Crude Can Still Run in 2017

Matthew Carr By Matthew Carr, Emerging Trends Strategist, The Oxford Club

Oil & Gas

Almost exactly one year ago, U.S. crude hit a low of $26.05 per barrel.

At the time, oversupply had obliterated global prices. And there was an economic war between OPEC and the United States… OPEC wanted to drive our shale producers out of business.

And to a degree, its plan worked.

Today, the price of WTI is more than $53 – a gain of a little more than 100% in the past 12 months.

And we should be in store for more gains in 2017… All thanks to the same cartel that tried to crush the U.S. oil industry.

In November, for the first time since 2008, OPEC agreed to cut its output of oil. The deal was to cut production by 1.2 million barrels per day by January.

Despite an initial bump in the U.S. crude price on the announcement, prices have since leveled…

At least for now.

I say that because OPEC has no authority to force its members to comply with production cuts. And OPEC has historically produced more than the production ceiling it sets for members.

But, flooring almost everyone, OPEC’s members are adhering to the cuts… for the time being.

In January, OPEC production fell to 32.139 million bpd. That was a decline of 890,000 bpd. Now, this was 310,000 barrels shy of the production cut target. And it’s also stepping back from an all-time high in daily oil flows.

But OPEC is reducing output, with 90% of members complying.

According to the most recent “OPEC Monthly Oil Market Report,” the cartel’s production peaked in November.

So OPEC is adhering to the cuts. And this is almost always good news for crude prices and investors…

The Definition of “Frenemy”

In the last two decades, OPEC has announced production changes three other times: in 1998, 2001 and 2008.

All of those were related to major economic disruptions resulting in the collapse in crude…

The Asian financial crisis, the dot-com bubble collapse and 9/11, and the Great Recession.

Tremendous downdrafts in the price of oil surrounded those disruptions.

And OPEC had a hand in it all.

In 1997, right before the Asian financial crisis, OPEC raised its production ceiling by 10%. That caused an oversupply of oil that saturated the market and dropped the price of crude into the single digits.

In December 2001, after crude prices had fallen by a third, OPEC agreed to cut production by 1.5 million bpd. Mexico, Norway and Russia agreed to join in the cuts. That created a shortage in supply and inflated prices.

Crude kicked off 2008 by crossing the $100 per barrel threshold for the first time ever. By July, its price was more than $145.

To boost supply and bring prices down, OPEC ramped up production. But by December 2008, the world was in crisis and crude was tanking.

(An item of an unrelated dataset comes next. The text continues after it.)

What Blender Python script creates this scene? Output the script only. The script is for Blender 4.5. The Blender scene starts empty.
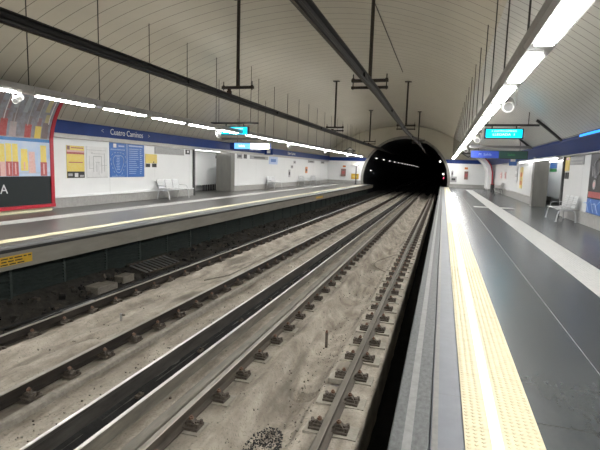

That month, OPEC agreed to cut production by a record 4.2 million bpd. Saudi Arabia represented 1.8 million bpd of reductions.

This brings us to our current situation…

Even though crude prices collapsed more than 30% from June to November 2014, OPEC refused to cut production. Instead, it ramped up production to all-time highs.

Over the 14 months that followed, crude fell another 64% to our low in February 2016.

Finally, after prices stabilized and doubled from those lows, OPEC announced cuts. Once again, Russia agreed to join it and cut production by 300,000 bpd.

Here’s the upside…

Don’t Look for Crude to Stall

When crude prices fell to $26 last year, I thought it was a gift.

It took the $100 per barrel monkey off the backs of investors. For prices to double, crude prices just needed to get back to the $50s.

And that’s exactly what has happened.

I don’t think we’ll see that $100 per barrel price for at least a couple years.

But don’t expect crude to stall in 2017.

Even though OPEC has had its hand in crude price declines, when it does announce – and adhere – to production cuts, crude prices rise.

Realistically, I think we could see $75 per barrel crude in the next 12 months. That would be around a 50% return.

This year, total global production in crude is projected to be 98.03 million bpd. Total global consumption – for now – is expected to be 98.09 million bpd.

Now, there is still crude in storage to burn through. But we always want to see demand exceed supply. And that’s exactly what we’re seeing now.

And the supply-demand gap could widen if OPEC members stay the course or economic growth around the globe picks up speed.

For investors, look for crude to continue to push higher toward $75 over the next year. And you’ll want to target U.S. producers seeking to fill that gap left by OPEC.